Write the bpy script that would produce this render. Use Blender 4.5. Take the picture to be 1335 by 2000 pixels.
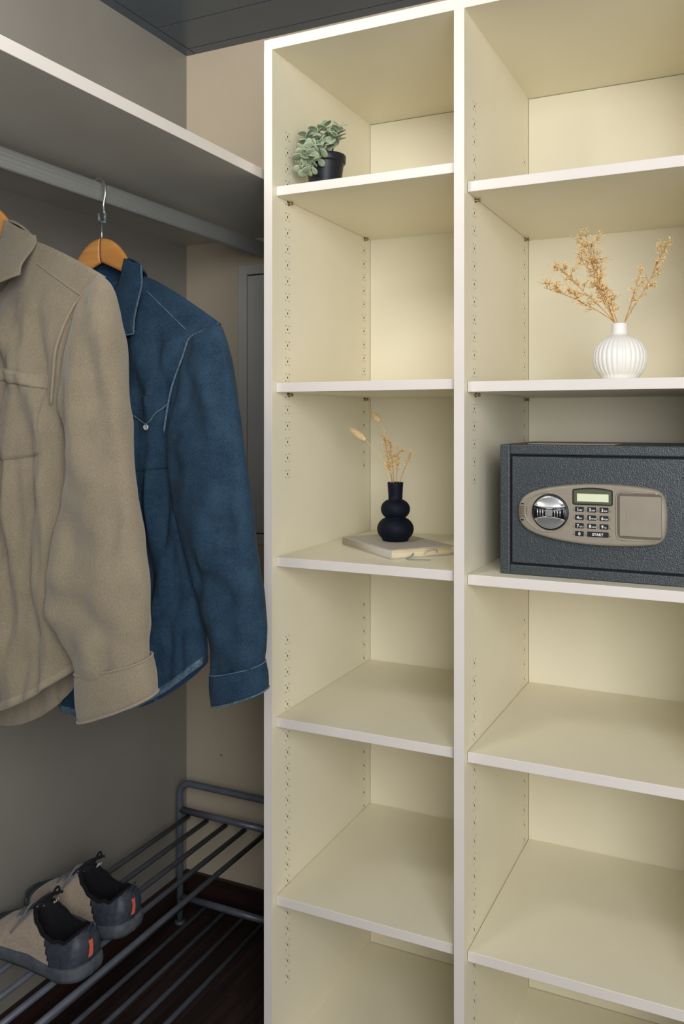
import bpy, bmesh, math, random
from mathutils import Vector, Matrix, noise

# ------------------------------------------------------------------ scene, camera, light
for o in list(bpy.data.objects):
    bpy.data.objects.remove(o, do_unlink=True)
scene = bpy.context.scene
COL = scene.collection
EYE = 1318.0            # camera height above the floor, mm; all heights below are given relative to it
S = 0.001               # the scene is laid out in millimetres
random.seed(7)

FPX, YAW, HORIZON = 1679.714, 0.448, 823.48
cam_data = bpy.data.cameras.new('camera')
cam = bpy.data.objects.new('camera', cam_data)
COL.objects.link(cam)
cam_data.sensor_fit = 'VERTICAL'
cam_data.sensor_height = 36.0
cam_data.lens = FPX / 2000.0 * 36.0
cam_data.shift_y = -(1000.0 - HORIZON) / 2000.0
cam_data.clip_start = 0.02
cam.location = (0.858659, -1.437851, EYE * S)
cam.rotation_euler = (math.pi / 2, 0, YAW)
scene.camera = cam

world = bpy.data.worlds.new('room_ambient')
scene.world = world
world.use_nodes = True
bg = world.node_tree.nodes['Background']
bg.inputs['Color'].default_value = (1.0, 0.975, 0.93, 1)
bg.inputs['Strength'].default_value = 0.78

def area(name, loc, target, size, power, color, size_y=None):
    d = bpy.data.lights.new(name, 'AREA')
    d.energy = power
    d.color = color
    d.shape = 'RECTANGLE'
    d.size = size
    d.size_y = size_y or size
    o = bpy.data.objects.new(name, d)
    COL.objects.link(o)
    o.location = loc
    o.rotation_euler = (Vector(target) - Vector(loc)).to_track_quat('-Z', 'Y').to_euler()
    return o
area('window_daylight', (1.4, -2.0, 1.7), (0.3, 0.1, 1.25), 0.9, 20, (0.97, 0.98, 1.0), 1.1)
area('upper_wall_fill', (-0.02, -0.95, 2.24), (-0.5, 0.2, 2.0), 0.4, 7.5, (1.0, 0.95, 0.88))  # added fill light, no real fitting; brightens the upper left and back walls

vs = scene.view_settings
vs.view_transform = 'Standard'
vs.look = 'None'
vs.gamma = 1.0
vs.use_curve_mapping = False
vs.exposure = 0.78

# ------------------------------------------------------------------ materials
def srgb(r, g, b):
    def f(c):
        c /= 255.0
        return c / 12.92 if c <= 0.04045 else ((c + 0.055) / 1.055) ** 2.4
    return (f(r), f(g), f(b), 1.0)

def new_mat(name, color, rough=0.5, metal=0.0, spec=0.5):
    m = bpy.data.materials.new(name)
    m.use_nodes = True
    nt = m.node_tree
    b = nt.nodes['Principled BSDF']
    b.inputs['Base Color'].default_value = color
    b.inputs['Roughness'].default_value = rough
    b.inputs['Metallic'].default_value = metal
    b.inputs['Specular IOR Level'].default_value = spec
    return m, nt, b

def coords(nt, scale=(1, 1, 1), rot=(0, 0, 0)):
    tc = nt.nodes.new('ShaderNodeTexCoord')
    mp = nt.nodes.new('ShaderNodeMapping')
    mp.inputs['Scale'].default_value = scale
    mp.inputs['Rotation'].default_value = rot
    nt.links.new(tc.outputs['Object'], mp.inputs['Vector'])
    return mp.outputs['Vector']

def noise_node(nt, vec, scale, detail=4, rough=0.55, dist=0.0):
    n = nt.nodes.new('ShaderNodeTexNoise')
    n.inputs['Scale'].default_value = scale
    n.inputs['Detail'].default_value = detail
    n.inputs['Roughness'].default_value = rough
    n.inputs['Distortion'].default_value = dist
    nt.links.new(vec, n.inputs['Vector'])
    return n.outputs['Fac']

def ramp(nt, fac, stops):
    r = nt.nodes.new('ShaderNodeValToRGB')
    el = r.color_ramp.elements
    while len(el) < len(stops):
        el.new(0.5)
    for e, (p, c) in zip(el, stops):
        e.position = p
        e.color = c
    nt.links.new(fac, r.inputs['Fac'])
    return r.outputs['Color']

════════

* _Work required_
Copy nothing but the lines from the top of the data down to the line containing "from mathutils import Vector, Matrix, noise", and leave the pictures out.

* _Full solution_
Write the bpy script that would produce this render. Use Blender 4.5. Take the picture to be 1335 by 2000 pixels.
import bpy, bmesh, math, random
from mathutils import Vector, Matrix, noise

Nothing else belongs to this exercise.